From the practical point of view, the greatest and most effective, both upon the inner life of the soul and upon the life of conduct, of all human beliefs, is the faith in a Living God, or ever-active and immanent, perfect Ethical Spirit. This belief does not identify the world in which science believes, with God; but it refuses to vacate this world, or any part of it, of God. It also denies the adequacy of the mechanical explanation of the world; and it thus asserts that to understand and to interpret the phenomena with which experience makes us acquainted, whether phenomena of physical nature or of psychical nature, and their respective developments, something more than the facts and laws that constitute the body of the positive sciences is necessary. Only the belief in a Living God furnishes the explanatory and illumining principle necessary to understand the world. In the one World, room must be made for the ideals of the spirit and the realities of sense.

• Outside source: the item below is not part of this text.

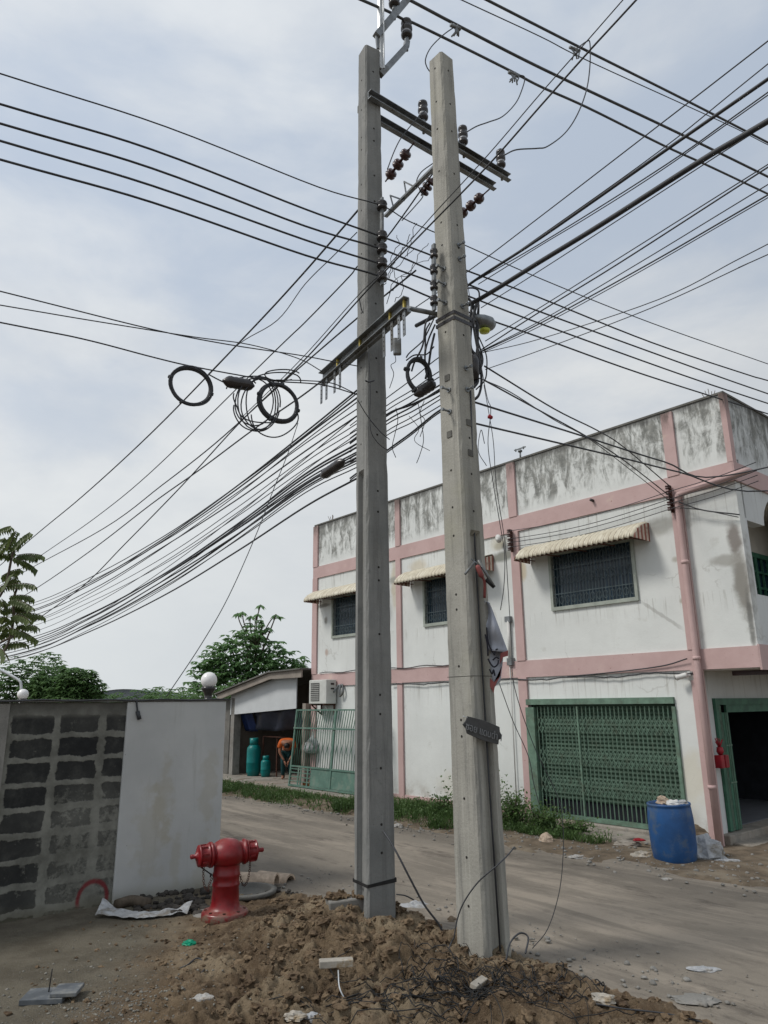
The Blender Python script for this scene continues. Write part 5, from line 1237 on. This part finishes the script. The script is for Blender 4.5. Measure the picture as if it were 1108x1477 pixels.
m = MB(); m.tube(smooth_path([aty(688, 815, YB-.17)-o_, aty(694, 829, YB-.16)-o_, aty(699, 840, YB-.12)-o_, aty(699, 862, YB-.05)-o_]), [.012]+[.028]*7+[.014]*11, 6); m.build('rag', M['bannerr'], SK)
m = MB(); m.tube([aty(713, 847, YB-.1)-o_, aty(701, 836, YB-.12)-o_], .019, 6); m.build('grip', M['black'], SK)
# sign board
sn = Vector((sin(HEAD), -cos(HEAD), 0)); psg = plane(PR+sn*.24, A)
cs = [onp(u, v, psg) for u, v in ((675, 1033), (721, 1048.5), (719.5, 1074), (673.5, 1058))]
org = sum(cs, Vector())/4
SB = empty('street_sign', org, 0, 'small tilted charcoal sign board with silver letters on the right pole', 'sign')
m = MB(); nd = psg[0].normalized()
outl = [onp(u, v, psg)-org for u, v in ((675, 1033), (700, 1039.5), (721, 1048.5), (721.5, 1055), (724, 1060), (723, 1066), (720, 1067), (719.5, 1074), (696, 1068), (674, 1058), (672.5, 1051), (668, 1045), (672, 1040))]
m.prism(outl, nd*.012); soften(m.build('board', M['sign'], SB), .003, 1)
xa = ((cs[1]-cs[0])+(cs[2]-cs[3])).normalized(); nn = -nd; ya = nn.cross(xa).normalized()
tcv = bpy.data.curves.new('lettering', 'FONT'); tcv.body = 'ซอย แดนดำ 1'; tcv.align_x = 'CENTER'; tcv.align_y = 'CENTER'; tcv.size = .092; tcv.extrude = .002
to = bpy.data.objects.new('lettering', tcv); COL.objects.link(to); to.parent = SB; tcv.materials.append(M['letter'])
bpy.context.view_layer.update(); _me = bpy.data.meshes.new_from_object(to.evaluated_get(bpy.context.evaluated_depsgraph_get())); bpy.data.objects.remove(to); to = bpy.data.objects.new('lettering', _me); COL.objects.link(to); to.parent = SB; bpy.data.curves.remove(tcv)
mt = Matrix((xa, ya, nn)).transposed().to_4x4(); mt.translation = nn*.016-ya*.02; to.matrix_local = mt
m = MB(); m.tube([onp(674, 1035, psg)-org, onp(668, 1033, psg)-org], .004, 4); m.build('tie_wire', M['steelw'], SB)
# ------------------------------------------------------------------ hydrant
hp = gz(324, 1327, .05); hp.z = max(.05, mound_h(hp.x, hp.y)+.02); HY = empty('fire_hydrant', hp, radians(-2), 'red fire hydrant with two capped outlets standing in the soil', 'fire hydrant')
HY.scale = (.94, .94, .94)
m = MB(); m.lathe([(.26, -.08), (.262, .0), (.262, .035), (.25, .05), (.20, .062), (.172, .085), (.156, .13), (.147, .30), (.155, .31), (.155, .33), (.148, .34), (.148, .40), (.156, .41), (.156, .44), (.148, .45), (.148, .53), (.155, .55)], 40); m.build('barrel', M['hyd'], HY)
m = MB()
dome = [(.155, .53), (.175, .56), (.20, .60), (.205, .65)]
for k in range(1, 9):
    a_ = pi/2*k/8; dome.append((.198*cos(a_), .66+.145*sin(a_)))
dome = [(r_, z_) for r_, z_ in dome if r_ > .003]; dome += [(.002, .806)]
m.lathe(dome, 40); m.build('bonnet', M['hyd'], HY)
for sg in (-1, 1):
    ax_ = Vector((sg, -.62 if sg < 0 else .5, -.0)).normalized(); c = Vector((0, 0, .645))
    m = MB(); m.lathe([(.12, .08), (.118, .20), (.115, .225), (.137, .23), (.137, .262), (.1, .268)], 26, c, ax_*1); SC = Matrix.Translation(c) @ Matrix.Scale(.80, 4, ax_) @ Matrix.Translation(-c); m.v = [SC @ v for v in m.v]; nz = m.build('outlet', M['hyd'], HY)
    m = MB(); m.lathe([(.10, .269), (.125, .275), (.125, .29), (.108, .30), (.106, .40), (.118, .405), (.116, .42), (.09, .432), (.05, .44), (.048, .455), (.022, .462), (.026, .52), (.02, .535)], 22, c, ax_)
    for k in range(8):
        q_ = Vector((0, 0, 1)).rotation_difference(ax_); pr_ = q_ @ Vector((.108*cos(k*pi/4), .108*sin(k*pi/4), .35)); m.bar(c+pr_-ax_*.04, c+pr_+ax_*.04, .02, .02)
    m.v = [SC @ v for v in m.v]; m.build('cap', M['hyd'], nz)
    m = MB(); p0_ = c+ax_*.27+Vector((0, 0, -.1)); pts = [p0_+Vector((0, 0, -.0)), p0_+Vector((sg*.0, 0, -.1)), p0_+Vector((-sg*.02, 0, -.22)), p0_+Vector((-sg*.07, 0, -.27))]+([Vector((sg*.155, 0, .42))] if sg > 0 else [Vector((sg*.2, 0, .30)), Vector((sg*.155, 0, .40))])
    sp_ = smooth_path(pts, 5)
    for k_, (a_, b_) in enumerate(zip(sp_, sp_[1:])):
        cc_ = (a_+b_)/2; d_ = (b_-a_).normalized(); s2 = d_.cross(Vector((0, 1, 0)) if k_ % 2 else Vector((1, 1, .3))).normalized(); L_ = (b_-a_).length*.62
        m.tube([cc_+d_*L_*cos(w_)+s2*.011*sin(w_) for w_ in [2*pi*j_/8 for j_ in range(9)]], .0035, 4, cap=False)
    m.build('chain', M['rust'], HY)
m = MB(); m.lathe([(.0, 0), (.026, 0), (.026, .012), (.0, .014)], 6, (-.16, -.06, .42), (-.8, -.3, .2), False); m.bar((-.15, -.05, .42), (-.30, -.12, .54), .014); m.build('lever', M['black'], HY)
m = MB()
for k in range(8): m.lathe([(.0, 0), (.018, 0), (.018, .02), (0, .022)], 6, (.215*cos(k*pi/4+.2), .215*sin(k*pi/4+.2), .045), None, False)
m.build('flange_bolt', M['rust'], HY)['kind'] = 'stuff'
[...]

It remains just to notice in this connection, that the relation between the will to believe, and these different greater faiths which are all of them essential to the constitution and development of the personal life, is far from being in all cases exactly the same. Most of the intellectual beliefs continue to operate in a quasi-compulsory way, whether they are consciously accepted with confidence as guides to the will, or not. We have little or no choice as to whether we will believe, in some sort or to some extent, in the reality of our own Self and of other selves and of things; in the actual operation of the law of sufficient reason; in the actuality of the relation of cause and effect; and in other similar forms of belief. But our moral and religious faiths do not stand in precisely the same relation to the attitude of the choice, which seems to us and to others, to accept or to reject them. These faiths are more delicate, more complex, more subtle, more apparently escapable, so to say. But they are by no means gone from the unwilling soul, even when they seem to be so. The soul, even when "paralyzed" by the extremest "obstinacy of intellect" is never quite dead to the quickening power of its inalienable moral and religious beliefs and faiths. To lack them wholly would be to cease being a person in any true and valuable meaning of that term. To lose them completely and forever from the soul is to lose the soul.